◆ Exercise prompt ◆
All lines from the top of the records below through the line holding "mb.build('meter_face', o)", and only those, should be printed exactly, minus the pictures.

(Items from a data source)
↓↓↓

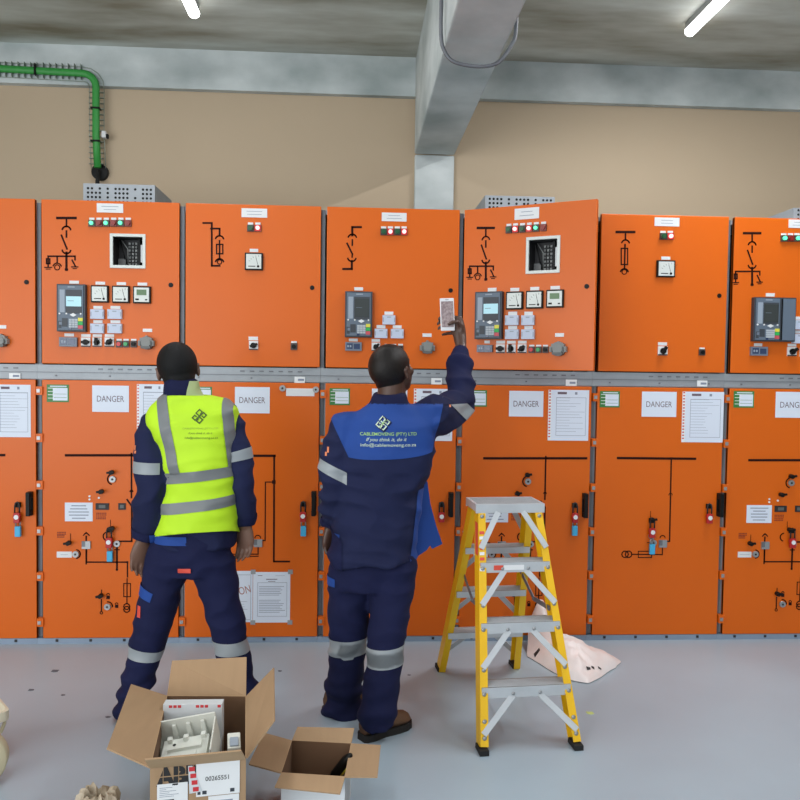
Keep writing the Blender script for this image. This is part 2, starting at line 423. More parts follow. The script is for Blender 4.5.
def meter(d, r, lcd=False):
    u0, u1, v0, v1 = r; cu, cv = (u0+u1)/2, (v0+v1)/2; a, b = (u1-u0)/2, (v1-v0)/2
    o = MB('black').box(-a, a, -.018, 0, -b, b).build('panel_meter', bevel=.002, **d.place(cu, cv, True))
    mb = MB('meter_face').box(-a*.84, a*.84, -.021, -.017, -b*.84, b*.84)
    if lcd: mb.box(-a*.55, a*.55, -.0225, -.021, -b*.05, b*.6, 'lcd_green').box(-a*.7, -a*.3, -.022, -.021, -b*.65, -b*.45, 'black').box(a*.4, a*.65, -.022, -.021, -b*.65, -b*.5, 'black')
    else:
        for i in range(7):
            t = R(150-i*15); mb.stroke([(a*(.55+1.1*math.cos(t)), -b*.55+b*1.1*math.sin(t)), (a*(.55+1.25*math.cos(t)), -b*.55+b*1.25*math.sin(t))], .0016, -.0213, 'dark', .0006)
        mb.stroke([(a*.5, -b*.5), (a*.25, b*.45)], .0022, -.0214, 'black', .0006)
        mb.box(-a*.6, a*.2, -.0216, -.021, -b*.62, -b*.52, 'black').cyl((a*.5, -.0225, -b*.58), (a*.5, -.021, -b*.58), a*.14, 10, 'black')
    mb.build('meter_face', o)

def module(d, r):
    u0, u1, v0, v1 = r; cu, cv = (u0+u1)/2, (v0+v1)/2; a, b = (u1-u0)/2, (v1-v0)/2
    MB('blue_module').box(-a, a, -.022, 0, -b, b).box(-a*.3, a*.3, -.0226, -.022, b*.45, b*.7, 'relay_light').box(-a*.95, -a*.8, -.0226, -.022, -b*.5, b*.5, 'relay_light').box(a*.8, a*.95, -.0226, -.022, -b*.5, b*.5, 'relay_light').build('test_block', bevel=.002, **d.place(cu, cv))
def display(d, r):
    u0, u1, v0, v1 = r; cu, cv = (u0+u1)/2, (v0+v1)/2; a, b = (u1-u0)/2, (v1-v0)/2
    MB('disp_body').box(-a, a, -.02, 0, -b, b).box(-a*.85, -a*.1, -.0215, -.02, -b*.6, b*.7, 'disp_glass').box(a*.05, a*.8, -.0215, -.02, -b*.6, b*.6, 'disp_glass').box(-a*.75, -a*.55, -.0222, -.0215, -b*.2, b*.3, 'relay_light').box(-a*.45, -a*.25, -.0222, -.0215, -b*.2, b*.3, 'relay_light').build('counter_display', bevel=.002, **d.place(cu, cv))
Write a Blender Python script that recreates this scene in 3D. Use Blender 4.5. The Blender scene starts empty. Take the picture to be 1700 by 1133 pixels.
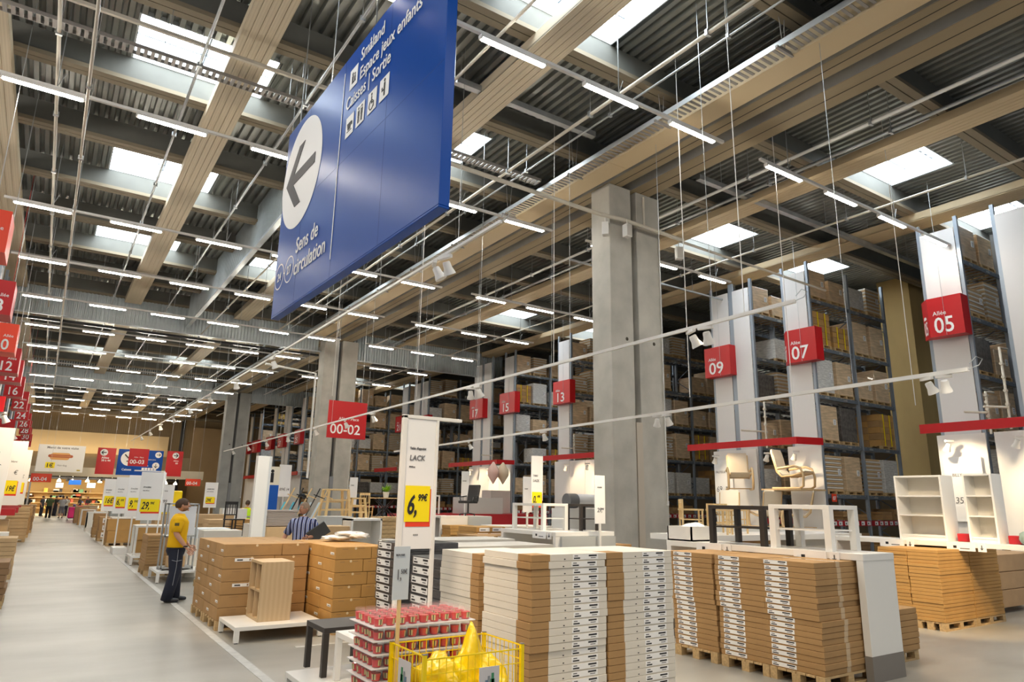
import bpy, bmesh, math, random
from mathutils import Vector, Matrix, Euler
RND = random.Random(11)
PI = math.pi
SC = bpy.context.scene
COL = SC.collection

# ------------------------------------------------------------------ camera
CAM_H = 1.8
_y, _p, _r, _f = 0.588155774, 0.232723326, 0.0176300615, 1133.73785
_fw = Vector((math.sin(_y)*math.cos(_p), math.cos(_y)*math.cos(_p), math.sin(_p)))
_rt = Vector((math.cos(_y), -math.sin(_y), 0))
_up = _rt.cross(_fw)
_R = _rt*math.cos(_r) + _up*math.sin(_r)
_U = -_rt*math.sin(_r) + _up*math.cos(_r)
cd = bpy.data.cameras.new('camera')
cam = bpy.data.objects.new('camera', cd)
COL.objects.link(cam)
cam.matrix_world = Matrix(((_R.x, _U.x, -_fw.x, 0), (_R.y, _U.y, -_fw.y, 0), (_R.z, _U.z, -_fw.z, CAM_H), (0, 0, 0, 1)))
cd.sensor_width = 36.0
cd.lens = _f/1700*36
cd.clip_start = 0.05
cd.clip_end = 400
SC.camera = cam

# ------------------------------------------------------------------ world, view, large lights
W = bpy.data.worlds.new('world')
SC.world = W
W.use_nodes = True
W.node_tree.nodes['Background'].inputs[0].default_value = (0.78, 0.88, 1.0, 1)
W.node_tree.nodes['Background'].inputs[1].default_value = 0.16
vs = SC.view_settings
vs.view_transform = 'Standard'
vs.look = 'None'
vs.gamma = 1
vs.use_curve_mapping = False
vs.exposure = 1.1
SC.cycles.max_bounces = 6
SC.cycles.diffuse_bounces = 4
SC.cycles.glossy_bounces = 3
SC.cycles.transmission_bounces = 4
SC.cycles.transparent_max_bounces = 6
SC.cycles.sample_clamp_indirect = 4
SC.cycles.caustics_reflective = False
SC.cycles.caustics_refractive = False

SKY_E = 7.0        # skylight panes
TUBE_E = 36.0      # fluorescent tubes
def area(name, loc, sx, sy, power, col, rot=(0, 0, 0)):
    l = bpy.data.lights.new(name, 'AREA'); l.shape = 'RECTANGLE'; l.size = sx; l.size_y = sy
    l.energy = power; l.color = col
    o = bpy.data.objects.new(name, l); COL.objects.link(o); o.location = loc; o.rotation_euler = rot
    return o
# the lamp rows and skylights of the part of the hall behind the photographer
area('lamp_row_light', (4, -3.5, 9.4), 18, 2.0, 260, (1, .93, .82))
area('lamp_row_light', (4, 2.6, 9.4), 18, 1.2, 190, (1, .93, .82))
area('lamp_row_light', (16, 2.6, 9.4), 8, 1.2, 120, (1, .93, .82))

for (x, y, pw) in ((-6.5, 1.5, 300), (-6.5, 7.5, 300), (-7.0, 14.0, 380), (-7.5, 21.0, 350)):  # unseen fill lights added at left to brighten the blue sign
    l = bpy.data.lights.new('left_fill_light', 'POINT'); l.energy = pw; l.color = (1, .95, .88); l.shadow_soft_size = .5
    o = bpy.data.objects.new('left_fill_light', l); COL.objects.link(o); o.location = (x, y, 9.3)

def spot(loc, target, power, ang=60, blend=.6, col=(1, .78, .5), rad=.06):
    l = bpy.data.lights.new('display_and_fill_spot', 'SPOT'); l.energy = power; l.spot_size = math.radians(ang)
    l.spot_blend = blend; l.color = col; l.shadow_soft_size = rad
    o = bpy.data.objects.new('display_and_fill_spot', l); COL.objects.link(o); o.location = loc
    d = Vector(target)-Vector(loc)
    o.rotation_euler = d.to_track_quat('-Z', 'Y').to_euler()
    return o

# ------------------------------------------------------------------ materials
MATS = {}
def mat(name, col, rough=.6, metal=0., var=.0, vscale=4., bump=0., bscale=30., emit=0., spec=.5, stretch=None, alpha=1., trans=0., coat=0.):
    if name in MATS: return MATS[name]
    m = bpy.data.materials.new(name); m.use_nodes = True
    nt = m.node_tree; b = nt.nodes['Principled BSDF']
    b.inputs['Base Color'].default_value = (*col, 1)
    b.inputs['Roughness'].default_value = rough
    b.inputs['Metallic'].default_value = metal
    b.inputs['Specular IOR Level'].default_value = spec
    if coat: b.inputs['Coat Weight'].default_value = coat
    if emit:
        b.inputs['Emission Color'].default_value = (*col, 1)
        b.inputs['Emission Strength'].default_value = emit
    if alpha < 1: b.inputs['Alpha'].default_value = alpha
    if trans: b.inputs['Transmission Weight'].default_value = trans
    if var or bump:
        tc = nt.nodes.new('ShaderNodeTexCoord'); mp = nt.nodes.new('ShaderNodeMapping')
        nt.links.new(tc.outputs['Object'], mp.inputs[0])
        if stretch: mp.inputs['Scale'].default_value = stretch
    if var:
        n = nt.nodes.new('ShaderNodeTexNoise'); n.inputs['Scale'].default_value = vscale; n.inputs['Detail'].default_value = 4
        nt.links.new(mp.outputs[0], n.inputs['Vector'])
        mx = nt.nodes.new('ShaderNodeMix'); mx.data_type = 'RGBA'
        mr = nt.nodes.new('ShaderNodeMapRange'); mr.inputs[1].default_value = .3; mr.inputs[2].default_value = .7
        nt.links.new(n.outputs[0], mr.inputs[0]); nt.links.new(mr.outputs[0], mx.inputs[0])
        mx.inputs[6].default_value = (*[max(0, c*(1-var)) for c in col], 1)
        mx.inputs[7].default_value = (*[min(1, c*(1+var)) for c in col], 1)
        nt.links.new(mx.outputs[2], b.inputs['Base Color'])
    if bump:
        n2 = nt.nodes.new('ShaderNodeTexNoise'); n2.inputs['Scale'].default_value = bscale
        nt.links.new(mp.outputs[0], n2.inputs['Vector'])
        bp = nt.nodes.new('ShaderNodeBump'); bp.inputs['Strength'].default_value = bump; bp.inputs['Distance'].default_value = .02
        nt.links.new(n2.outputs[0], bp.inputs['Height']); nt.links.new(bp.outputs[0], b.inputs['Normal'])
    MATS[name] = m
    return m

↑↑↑

◆ Answer to the problem ◆
Keep writing the Blender script for this image. This is part 2, starting at line 423. More parts follow. The script is for Blender 4.5.
def meter(d, r, lcd=False):
    u0, u1, v0, v1 = r; cu, cv = (u0+u1)/2, (v0+v1)/2; a, b = (u1-u0)/2, (v1-v0)/2
    o = MB('black').box(-a, a, -.018, 0, -b, b).build('panel_meter', bevel=.002, **d.place(cu, cv, True))
    mb = MB('meter_face').box(-a*.84, a*.84, -.021, -.017, -b*.84, b*.84)
    if lcd: mb.box(-a*.55, a*.55, -.0225, -.021, -b*.05, b*.6, 'lcd_green').box(-a*.7, -a*.3, -.022, -.021, -b*.65, -b*.45, 'black').box(a*.4, a*.65, -.022, -.021, -b*.65, -b*.5, 'black')
    else:
        for i in range(7):
            t = R(150-i*15); mb.stroke([(a*(.55+1.1*math.cos(t)), -b*.55+b*1.1*math.sin(t)), (a*(.55+1.25*math.cos(t)), -b*.55+b*1.25*math.sin(t))], .0016, -.0213, 'dark', .0006)
        mb.stroke([(a*.5, -b*.5), (a*.25, b*.45)], .0022, -.0214, 'black', .0006)
        mb.box(-a*.6, a*.2, -.0216, -.021, -b*.62, -b*.52, 'black').cyl((a*.5, -.0225, -b*.58), (a*.5, -.021, -b*.58), a*.14, 10, 'black')
    mb.build('meter_face', o)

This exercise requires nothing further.